Khuzwayo says government procures R1.3 trillion worth of goods and services a year from private suppliers. But the problem is that these tenders rotate within a small circle of companies.

Access to markets

Khuzwayo is a beneficiary of the Department of Trade and Industry’s Export Marketing and Investment Assistance (EMIA). It’s through the incentives that he says he has been able grow its client-base outside of the country and into the rest of the continent.

“There have been many opportunities opened to us by EMIA which we would not have accessed,” said Khuzwayo. “It’s a nightmare when you try to crack foreign markets on your own.”

His first trip abroad on the EMIA programme was to Tanzania in 2010. He’s also been to China, Sri Lanka, Switzerland, Kenya and recently to South Korea.

These opportunities have really provided us with access to markets, over and above funding, to become global players. Now we have clients in Turkey, India, Kenya and soon we’ll be launching in Nigeria,” he said.

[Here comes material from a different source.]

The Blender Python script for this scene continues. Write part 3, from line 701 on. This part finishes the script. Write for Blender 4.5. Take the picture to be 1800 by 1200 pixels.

“DTI does research for you in terms of the economy of the country you’re visiting and the type of goods they are likely to buy”

While Khuzwayo says he would recommend other small businesses to take advatange of the EMIA’s offerings, he cautions that businesses have to be “export ready”, meaning that businesses must satisfy due diligence and have their products ready at a whim.

The EMIA programme

EMIA is an incentive programme facilitated by the Department of Trade and Industry that assists small enterprises with the costs of doing business in foreign markets as means of attracting foreign direct investment.

EMIA provides incentives of up to R45 000, including a return airfare and living expenses, to qualifying entrepreneurs to participate in foreign exhibitions.

  • See also: Export incentives helping SMEs do business abroad

Building networks

“The DTI does research for you in terms of the economy of the country you’re visiting and the type of goods they are likely to buy,” he said.

Traveling in a delegation abroad with top CEOs and government ministers also comes with its own advantages.

“You lodge with these people in the same hotels and you get to share with them a lot of information. So those relationships continue even when you’re back here,” he said.

Despite this, there are challenges that could potentially hamper cash-strapped micro-small businesses from benefiting in EMIA.

“One of the problems is that you have to carry all expenses, including flight tickets, for yourself and DTI reimburses you when you come back. That’s a challenge for a lot of small businesses. But I think the DTI will be removing this requirement soon,” he said.

Khuzwayo also owns a hosting company that provides domain names, web hosting and cloud-based hosting solutions, HOSTRIVER. He has over ten years experience in computer engineering, and is also the author of the ebook, Cloud Computing for Africa.